**DATA SHOWN**

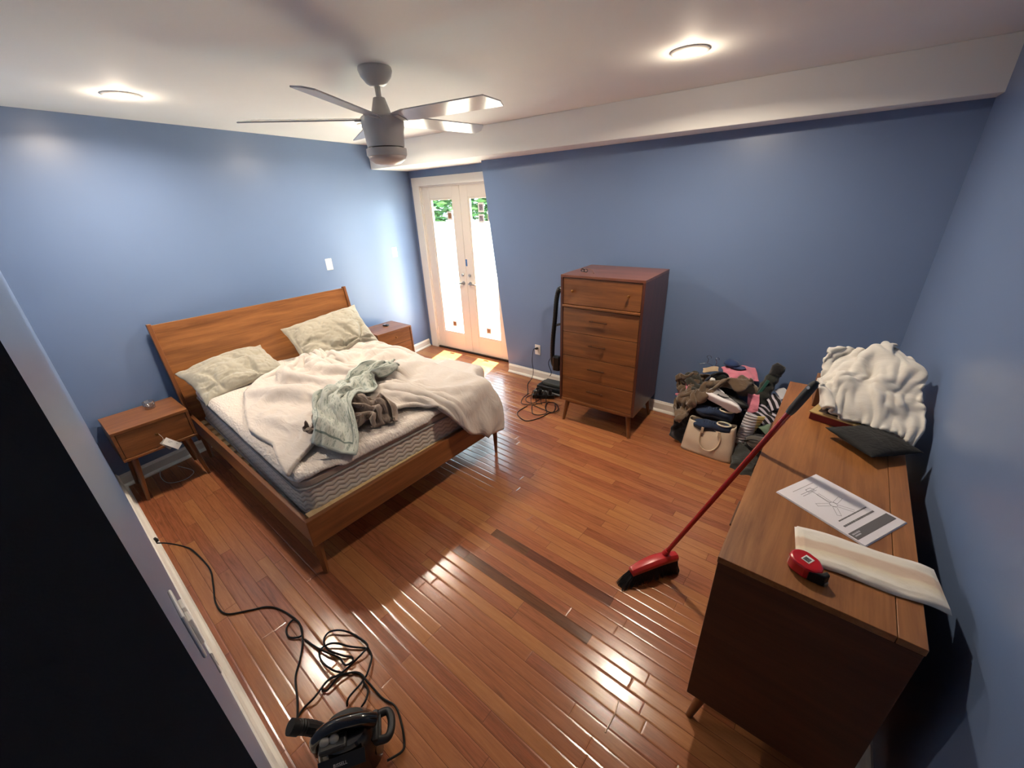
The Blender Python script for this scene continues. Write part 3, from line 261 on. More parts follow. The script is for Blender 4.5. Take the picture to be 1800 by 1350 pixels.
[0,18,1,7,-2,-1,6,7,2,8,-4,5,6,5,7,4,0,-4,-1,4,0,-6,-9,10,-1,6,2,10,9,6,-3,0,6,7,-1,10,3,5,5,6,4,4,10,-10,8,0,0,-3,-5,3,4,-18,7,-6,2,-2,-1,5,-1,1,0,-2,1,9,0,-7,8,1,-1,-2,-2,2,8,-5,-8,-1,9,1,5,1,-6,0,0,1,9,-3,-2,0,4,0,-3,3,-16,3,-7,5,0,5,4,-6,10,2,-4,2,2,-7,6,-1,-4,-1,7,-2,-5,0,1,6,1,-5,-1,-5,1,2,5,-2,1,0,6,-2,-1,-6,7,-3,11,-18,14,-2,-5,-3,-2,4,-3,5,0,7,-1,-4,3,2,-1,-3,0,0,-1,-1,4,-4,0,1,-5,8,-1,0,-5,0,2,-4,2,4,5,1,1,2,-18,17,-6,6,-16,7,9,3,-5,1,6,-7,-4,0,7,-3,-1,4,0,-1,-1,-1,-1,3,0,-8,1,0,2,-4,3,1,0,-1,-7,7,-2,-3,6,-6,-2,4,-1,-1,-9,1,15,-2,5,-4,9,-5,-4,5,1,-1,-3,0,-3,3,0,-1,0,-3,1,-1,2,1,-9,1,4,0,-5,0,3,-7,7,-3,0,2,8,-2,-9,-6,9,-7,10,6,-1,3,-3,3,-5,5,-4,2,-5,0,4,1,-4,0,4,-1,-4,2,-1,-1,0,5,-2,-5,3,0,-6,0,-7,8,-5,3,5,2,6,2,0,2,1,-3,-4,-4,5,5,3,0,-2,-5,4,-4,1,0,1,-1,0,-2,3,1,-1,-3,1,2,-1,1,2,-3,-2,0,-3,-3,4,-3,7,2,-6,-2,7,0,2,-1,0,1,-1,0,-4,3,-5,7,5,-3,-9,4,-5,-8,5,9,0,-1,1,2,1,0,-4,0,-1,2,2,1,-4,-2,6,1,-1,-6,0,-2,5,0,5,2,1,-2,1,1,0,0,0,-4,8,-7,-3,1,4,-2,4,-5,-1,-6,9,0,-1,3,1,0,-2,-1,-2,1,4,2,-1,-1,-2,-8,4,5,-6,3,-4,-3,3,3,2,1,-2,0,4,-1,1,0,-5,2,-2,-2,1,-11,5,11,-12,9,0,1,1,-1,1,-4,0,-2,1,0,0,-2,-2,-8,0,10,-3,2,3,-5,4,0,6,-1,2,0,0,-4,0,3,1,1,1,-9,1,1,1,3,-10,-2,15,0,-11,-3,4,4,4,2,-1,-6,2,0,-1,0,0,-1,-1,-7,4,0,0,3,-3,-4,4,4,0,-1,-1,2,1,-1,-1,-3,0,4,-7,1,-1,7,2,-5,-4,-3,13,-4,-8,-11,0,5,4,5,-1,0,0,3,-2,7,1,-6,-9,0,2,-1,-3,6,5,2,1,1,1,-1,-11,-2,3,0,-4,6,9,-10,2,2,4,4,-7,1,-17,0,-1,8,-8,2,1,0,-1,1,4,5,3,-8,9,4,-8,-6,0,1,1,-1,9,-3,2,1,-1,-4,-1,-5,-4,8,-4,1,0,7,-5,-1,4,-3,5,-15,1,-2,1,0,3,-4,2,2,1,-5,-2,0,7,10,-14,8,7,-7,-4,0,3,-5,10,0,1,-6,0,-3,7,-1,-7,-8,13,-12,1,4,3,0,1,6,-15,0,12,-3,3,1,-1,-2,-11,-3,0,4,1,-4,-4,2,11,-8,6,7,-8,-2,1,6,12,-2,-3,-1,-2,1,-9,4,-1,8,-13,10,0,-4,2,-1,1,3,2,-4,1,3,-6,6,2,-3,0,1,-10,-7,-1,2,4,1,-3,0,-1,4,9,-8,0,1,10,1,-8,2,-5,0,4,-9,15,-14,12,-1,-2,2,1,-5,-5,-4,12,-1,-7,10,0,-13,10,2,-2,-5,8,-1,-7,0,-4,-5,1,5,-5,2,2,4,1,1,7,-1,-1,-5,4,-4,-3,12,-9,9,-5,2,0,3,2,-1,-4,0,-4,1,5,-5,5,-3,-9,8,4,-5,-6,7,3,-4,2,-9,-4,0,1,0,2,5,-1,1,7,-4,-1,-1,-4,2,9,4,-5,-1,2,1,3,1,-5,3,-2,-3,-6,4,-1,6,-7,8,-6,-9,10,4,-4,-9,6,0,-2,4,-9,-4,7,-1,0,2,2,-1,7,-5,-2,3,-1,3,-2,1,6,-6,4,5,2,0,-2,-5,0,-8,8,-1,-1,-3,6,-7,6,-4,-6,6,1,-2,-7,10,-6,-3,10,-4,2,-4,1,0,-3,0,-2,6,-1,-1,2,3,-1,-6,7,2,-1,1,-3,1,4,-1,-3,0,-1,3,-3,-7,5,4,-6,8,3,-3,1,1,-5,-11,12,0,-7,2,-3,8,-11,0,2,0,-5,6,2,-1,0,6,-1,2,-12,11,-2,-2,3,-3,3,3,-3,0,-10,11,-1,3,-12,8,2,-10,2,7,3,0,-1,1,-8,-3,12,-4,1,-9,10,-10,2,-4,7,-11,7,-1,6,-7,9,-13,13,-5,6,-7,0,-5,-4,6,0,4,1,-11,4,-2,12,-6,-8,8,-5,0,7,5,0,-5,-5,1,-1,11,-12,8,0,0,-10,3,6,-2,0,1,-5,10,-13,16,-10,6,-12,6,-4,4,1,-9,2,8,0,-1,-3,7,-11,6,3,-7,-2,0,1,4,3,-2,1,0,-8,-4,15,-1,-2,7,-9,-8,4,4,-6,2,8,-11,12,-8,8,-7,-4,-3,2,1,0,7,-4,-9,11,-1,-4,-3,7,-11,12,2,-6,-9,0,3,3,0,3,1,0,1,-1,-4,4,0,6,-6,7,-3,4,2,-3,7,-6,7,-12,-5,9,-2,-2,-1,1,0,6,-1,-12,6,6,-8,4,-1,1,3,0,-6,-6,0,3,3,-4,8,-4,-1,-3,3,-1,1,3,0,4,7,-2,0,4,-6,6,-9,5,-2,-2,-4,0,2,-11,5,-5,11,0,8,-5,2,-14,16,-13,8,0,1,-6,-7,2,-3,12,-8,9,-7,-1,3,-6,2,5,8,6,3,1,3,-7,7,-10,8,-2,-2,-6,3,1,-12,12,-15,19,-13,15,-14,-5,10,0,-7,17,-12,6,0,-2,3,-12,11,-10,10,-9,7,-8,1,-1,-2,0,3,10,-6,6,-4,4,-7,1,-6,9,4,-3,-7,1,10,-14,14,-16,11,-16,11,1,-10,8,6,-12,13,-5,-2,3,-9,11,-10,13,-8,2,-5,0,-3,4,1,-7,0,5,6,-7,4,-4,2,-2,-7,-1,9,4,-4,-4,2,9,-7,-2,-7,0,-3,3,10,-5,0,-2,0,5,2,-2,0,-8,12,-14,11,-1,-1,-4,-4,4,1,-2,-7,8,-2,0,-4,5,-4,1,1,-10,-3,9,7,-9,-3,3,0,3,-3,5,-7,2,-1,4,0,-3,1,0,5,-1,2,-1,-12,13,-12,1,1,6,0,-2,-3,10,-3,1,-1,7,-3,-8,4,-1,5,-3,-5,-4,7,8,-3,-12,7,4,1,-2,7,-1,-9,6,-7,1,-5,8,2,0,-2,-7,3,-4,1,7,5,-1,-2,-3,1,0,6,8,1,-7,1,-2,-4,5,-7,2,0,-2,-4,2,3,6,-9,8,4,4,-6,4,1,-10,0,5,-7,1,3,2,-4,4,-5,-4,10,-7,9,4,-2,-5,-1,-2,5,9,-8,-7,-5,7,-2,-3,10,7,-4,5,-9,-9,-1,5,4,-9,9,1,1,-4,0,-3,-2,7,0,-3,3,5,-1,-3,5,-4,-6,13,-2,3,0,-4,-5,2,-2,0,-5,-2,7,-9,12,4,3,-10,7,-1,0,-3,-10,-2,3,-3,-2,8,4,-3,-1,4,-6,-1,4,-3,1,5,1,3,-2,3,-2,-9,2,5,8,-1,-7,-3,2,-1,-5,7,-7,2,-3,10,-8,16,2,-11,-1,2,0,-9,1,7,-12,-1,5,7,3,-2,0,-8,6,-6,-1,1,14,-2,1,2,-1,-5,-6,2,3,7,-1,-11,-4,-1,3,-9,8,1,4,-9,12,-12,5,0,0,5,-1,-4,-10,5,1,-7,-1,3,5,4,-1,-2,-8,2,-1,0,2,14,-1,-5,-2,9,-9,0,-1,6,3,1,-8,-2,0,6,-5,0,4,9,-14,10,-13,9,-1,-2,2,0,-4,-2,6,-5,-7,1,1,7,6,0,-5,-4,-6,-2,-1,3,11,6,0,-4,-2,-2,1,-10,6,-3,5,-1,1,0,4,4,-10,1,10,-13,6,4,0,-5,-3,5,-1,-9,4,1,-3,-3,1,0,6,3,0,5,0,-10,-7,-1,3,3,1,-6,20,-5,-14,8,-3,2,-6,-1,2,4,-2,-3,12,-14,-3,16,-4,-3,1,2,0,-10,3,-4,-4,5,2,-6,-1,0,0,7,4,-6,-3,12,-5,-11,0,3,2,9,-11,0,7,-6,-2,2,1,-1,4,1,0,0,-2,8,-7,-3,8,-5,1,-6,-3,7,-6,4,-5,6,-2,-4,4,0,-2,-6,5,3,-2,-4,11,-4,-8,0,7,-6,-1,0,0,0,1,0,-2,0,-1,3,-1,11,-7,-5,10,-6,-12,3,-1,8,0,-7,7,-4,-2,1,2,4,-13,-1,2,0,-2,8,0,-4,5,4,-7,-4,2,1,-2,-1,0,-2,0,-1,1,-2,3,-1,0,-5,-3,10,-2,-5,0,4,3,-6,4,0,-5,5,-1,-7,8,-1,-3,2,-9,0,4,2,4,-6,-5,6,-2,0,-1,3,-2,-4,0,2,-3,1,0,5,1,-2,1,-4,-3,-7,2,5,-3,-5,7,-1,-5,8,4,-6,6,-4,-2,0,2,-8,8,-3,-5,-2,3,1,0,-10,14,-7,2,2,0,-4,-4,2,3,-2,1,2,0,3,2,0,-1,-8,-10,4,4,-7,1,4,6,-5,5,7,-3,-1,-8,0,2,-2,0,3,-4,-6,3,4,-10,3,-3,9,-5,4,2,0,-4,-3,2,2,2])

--

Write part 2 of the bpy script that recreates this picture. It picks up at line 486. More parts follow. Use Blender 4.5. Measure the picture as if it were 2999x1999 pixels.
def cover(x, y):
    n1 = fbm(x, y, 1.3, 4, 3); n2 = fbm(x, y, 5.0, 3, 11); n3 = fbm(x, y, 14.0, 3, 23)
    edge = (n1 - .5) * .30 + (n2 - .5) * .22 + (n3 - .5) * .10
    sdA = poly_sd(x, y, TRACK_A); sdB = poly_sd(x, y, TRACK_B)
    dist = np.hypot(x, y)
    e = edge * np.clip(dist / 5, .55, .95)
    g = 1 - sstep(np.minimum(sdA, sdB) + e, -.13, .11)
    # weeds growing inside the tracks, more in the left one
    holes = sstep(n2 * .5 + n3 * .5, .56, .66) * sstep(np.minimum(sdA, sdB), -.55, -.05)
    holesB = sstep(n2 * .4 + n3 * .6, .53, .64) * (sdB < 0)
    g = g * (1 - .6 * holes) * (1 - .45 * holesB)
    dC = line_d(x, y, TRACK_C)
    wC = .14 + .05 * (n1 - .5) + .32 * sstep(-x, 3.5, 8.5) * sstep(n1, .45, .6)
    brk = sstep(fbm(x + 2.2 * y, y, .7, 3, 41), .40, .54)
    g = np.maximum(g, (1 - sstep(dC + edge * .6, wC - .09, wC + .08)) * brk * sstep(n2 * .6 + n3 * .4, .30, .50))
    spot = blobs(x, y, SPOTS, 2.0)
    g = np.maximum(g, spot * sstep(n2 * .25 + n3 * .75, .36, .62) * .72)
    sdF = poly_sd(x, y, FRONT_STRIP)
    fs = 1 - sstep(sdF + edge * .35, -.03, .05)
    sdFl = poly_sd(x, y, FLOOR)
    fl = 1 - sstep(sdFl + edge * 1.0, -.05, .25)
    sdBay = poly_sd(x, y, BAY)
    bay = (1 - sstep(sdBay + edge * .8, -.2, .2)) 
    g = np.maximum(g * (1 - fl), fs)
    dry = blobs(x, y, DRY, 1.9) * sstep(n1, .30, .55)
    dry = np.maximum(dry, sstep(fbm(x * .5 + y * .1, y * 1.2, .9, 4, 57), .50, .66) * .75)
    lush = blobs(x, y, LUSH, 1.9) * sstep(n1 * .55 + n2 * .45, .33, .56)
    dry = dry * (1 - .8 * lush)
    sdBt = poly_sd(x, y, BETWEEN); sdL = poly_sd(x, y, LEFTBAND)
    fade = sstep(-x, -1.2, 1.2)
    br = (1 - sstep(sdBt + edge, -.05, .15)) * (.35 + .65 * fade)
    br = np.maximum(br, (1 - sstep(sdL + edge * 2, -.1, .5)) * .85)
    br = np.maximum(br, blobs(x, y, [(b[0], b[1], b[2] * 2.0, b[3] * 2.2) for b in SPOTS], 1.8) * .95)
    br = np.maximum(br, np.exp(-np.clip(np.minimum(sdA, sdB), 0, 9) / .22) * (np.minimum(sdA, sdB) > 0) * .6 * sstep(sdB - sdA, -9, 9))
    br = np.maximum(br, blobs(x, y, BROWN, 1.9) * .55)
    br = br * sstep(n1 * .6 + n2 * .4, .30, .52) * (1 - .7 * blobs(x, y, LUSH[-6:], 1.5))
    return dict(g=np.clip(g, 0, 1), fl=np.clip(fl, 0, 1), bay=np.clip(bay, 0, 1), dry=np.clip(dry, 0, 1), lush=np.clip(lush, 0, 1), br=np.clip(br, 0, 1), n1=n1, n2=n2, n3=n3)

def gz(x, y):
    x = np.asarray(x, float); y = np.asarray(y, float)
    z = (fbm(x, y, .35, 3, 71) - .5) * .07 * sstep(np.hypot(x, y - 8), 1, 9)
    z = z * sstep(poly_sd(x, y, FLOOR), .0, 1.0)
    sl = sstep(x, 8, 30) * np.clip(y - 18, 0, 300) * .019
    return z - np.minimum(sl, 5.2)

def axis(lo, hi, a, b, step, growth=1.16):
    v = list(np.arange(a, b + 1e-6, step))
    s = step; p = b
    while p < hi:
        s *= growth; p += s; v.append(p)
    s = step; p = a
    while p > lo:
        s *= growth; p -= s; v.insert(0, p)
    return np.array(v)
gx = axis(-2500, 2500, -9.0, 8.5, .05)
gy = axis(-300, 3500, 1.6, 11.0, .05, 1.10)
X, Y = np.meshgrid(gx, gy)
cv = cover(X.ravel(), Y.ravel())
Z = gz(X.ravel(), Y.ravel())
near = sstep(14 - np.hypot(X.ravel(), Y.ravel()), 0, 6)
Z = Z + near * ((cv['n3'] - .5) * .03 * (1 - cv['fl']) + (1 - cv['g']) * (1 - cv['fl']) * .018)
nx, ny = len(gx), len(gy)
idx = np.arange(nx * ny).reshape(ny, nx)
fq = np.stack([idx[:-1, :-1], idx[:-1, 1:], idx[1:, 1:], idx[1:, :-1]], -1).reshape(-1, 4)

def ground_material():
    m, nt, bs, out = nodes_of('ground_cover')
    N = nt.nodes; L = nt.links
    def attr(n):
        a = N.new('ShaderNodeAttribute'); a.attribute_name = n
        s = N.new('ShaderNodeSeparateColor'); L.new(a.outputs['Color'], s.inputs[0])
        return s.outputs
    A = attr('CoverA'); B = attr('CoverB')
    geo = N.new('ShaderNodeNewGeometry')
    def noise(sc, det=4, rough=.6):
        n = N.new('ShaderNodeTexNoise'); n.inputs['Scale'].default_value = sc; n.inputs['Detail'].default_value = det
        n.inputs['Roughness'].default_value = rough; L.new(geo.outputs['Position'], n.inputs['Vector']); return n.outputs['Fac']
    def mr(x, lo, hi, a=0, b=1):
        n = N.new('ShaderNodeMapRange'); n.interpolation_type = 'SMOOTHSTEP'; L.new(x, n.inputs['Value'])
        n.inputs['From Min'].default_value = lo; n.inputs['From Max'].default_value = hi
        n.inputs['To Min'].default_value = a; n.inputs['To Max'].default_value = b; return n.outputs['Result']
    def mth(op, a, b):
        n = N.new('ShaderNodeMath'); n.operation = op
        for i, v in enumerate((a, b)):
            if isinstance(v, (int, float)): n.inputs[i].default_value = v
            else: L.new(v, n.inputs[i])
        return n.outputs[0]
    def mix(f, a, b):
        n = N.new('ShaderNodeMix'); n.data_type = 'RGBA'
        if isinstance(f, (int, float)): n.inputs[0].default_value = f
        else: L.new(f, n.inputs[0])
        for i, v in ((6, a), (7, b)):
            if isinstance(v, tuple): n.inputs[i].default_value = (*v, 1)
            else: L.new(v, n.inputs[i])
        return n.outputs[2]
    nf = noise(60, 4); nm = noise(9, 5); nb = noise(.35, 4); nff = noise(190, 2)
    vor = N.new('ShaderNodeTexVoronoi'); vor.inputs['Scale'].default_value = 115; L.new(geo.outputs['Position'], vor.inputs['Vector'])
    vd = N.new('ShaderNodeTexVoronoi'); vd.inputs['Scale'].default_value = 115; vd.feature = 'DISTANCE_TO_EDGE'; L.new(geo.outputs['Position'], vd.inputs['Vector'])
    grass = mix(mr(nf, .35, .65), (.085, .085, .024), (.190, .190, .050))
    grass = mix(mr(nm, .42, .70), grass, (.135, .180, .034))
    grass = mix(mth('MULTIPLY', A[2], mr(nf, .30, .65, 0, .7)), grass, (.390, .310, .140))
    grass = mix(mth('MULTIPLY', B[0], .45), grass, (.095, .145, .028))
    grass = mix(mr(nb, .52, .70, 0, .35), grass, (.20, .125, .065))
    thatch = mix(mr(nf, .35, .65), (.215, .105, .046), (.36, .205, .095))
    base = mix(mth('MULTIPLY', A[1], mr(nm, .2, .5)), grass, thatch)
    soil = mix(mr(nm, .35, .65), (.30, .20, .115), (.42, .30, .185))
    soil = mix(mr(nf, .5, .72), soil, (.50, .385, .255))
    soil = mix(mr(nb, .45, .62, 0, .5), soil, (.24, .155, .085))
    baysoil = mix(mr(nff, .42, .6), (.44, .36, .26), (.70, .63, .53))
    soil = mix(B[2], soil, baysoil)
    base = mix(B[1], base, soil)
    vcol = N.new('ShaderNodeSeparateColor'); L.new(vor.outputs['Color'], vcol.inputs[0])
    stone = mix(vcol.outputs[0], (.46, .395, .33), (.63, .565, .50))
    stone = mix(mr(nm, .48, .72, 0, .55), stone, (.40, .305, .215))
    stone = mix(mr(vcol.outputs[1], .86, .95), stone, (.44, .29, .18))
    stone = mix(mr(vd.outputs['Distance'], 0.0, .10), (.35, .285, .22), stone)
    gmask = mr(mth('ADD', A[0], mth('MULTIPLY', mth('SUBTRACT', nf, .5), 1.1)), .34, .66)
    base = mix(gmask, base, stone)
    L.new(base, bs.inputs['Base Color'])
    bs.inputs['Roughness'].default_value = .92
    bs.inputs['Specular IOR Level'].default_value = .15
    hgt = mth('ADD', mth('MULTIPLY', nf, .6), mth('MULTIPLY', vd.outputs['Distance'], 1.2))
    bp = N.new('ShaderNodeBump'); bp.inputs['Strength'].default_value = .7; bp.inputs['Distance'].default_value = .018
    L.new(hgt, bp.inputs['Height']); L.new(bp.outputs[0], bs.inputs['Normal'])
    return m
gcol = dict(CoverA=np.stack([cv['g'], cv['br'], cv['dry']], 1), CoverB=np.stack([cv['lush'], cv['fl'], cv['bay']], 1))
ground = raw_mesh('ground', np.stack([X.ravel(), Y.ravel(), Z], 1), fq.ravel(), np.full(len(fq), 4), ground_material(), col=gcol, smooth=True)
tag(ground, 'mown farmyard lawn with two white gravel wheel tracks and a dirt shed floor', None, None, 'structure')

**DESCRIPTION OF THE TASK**
Your task is to list each line of the records with the word "Write".

**RESPONSE**
The Blender Python script for this scene continues. Write part 3, from line 261 on. More parts follow. The script is for Blender 4.5. Take the picture to be 1800 by 1350 pixels.
Write part 2 of the bpy script that recreates this picture. It picks up at line 486. More parts follow. Use Blender 4.5. Measure the picture as if it were 2999x1999 pixels.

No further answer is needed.